What's more, and here's the connection to Balko's piece, participants in the race received t-shirts commemorating the run, emblazoned with the event's logo, a graphic that included a pair of handcuffs.  If all you get from TPD for running from the cops is a shirt, count yourself lucky.  Winners in their age category were awarded tastefully engraved handcuffs.  A token, perhaps, of TPD's affection.  Or maybe a not so subtle reminder of their more typical response, one that less affluent and non-white people experience on a daily basis.  People for whom "run from the cops" has much less whimsical connotations.

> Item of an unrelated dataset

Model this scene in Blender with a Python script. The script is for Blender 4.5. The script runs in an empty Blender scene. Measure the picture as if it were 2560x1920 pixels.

Thanks for participating!  (Photo via

It makes sense for the Tempe cops to want to play the PR game.  The force, has seen its share of scandal over the years.  For instance, in the mid-2000's the TPD was described by its own non-uniformed employees as a "good 'ol boys" network dominated by white men and resistant to efforts by employees and the city to get it to meet diversity standards.  Recently an officer was sentenced to 90 days in jail for theft and another opened fire on a drunk man tossing wine bottles around.  

In almost eerie coincidence, on December 9th, 2000, almost 12 years to the day before the charity run, Tempe officer Chris Beck opened fire on three unarmed men suspected of breaking into a car in a parking lot, wounding one.  Beck claimed one of the men had made a threatening move, provoking her to open fire.  After the shooting, the men fled in their car and were t-boned by a semi when they ran a red light, killing all three.  No weapon was found in the vehicle.  Incidentally, TPD's charity run took place at Tempe Beach Park, and the route took joggers right past the place where the Officer Beck opened fire.  This probably isn't the image TPD wanted to evoke with their PR event, but the history can't be ignored.

As Balko's article goes to show, and as Tempe's "Run From the Cops" race backs up, underlying police humor is a dark current of class hatred, bullying attitudes and, often, racism.  All the elements of policing, really.  This bad humor is hardly surprising in a society where all major institutions, especially the media, worship the police, and treat them, despite their many, many scandals and crimes, as brave heroes on the front lines of a society always about to collapse.  Police don't receive much criticism, are insulated from criticism by large bureaucracies, don't take criticism well, and regularly have their egos inflated by everything from the local news to prime time dramas.

Whether it's a Phoenix cop tweeting a racist, classist joke about Olympic Champion Usain Bolt, or a Tempe cop making two black men rap in order to get out of a ticket, police humor tends to come at the expense of others.  As Balko points out, it reflects an "us vs. them" attitude.  One that indicates a complete inability to conceive of itself the way others see them -- to get outside themselves and empathize with others and their points of view.  Thus cop humor is of the "laughing at you" rather than the "laughing with your" variety.  And when we indulge it, the jokes' on us.  


  1. It might be said that the cops are considered sacred cows as a result of living in a society dominated by patriarchal assumptions. If patriarchy is, in part, defined by valuing dominance as an expression of power, then law enforcement certainly represent the manifestation of this idea. While it's clear that the classist and racist ideas fuel who the police most often target, it is often glossed over or ignored that the assumptions of patriarchy are what protect such institutions from public scrutiny.

  2. I agree with your comment, however, I think in the US police behavior results from more than mere "classist and racist ideas". Regulating class and property is of course a central function of policing, but in the US, the origins of policing lie directly within the system of white supremacy. We can trace that lineage back to the slave patrols and anti-Mexican militias, for example. In that sense, white supremacy was embedded within American policing at its birth. Thus police get a pass because they uphold the basic pillars of American society: patriarchy, for sure, but also white supremacy and property. In the US, in my opinion, history has shown that white supremacy is the key out of those three, and the other two relate to it, not the other way around. That's not to prioritize one as a worse oppression than another, just to describe the way it functions.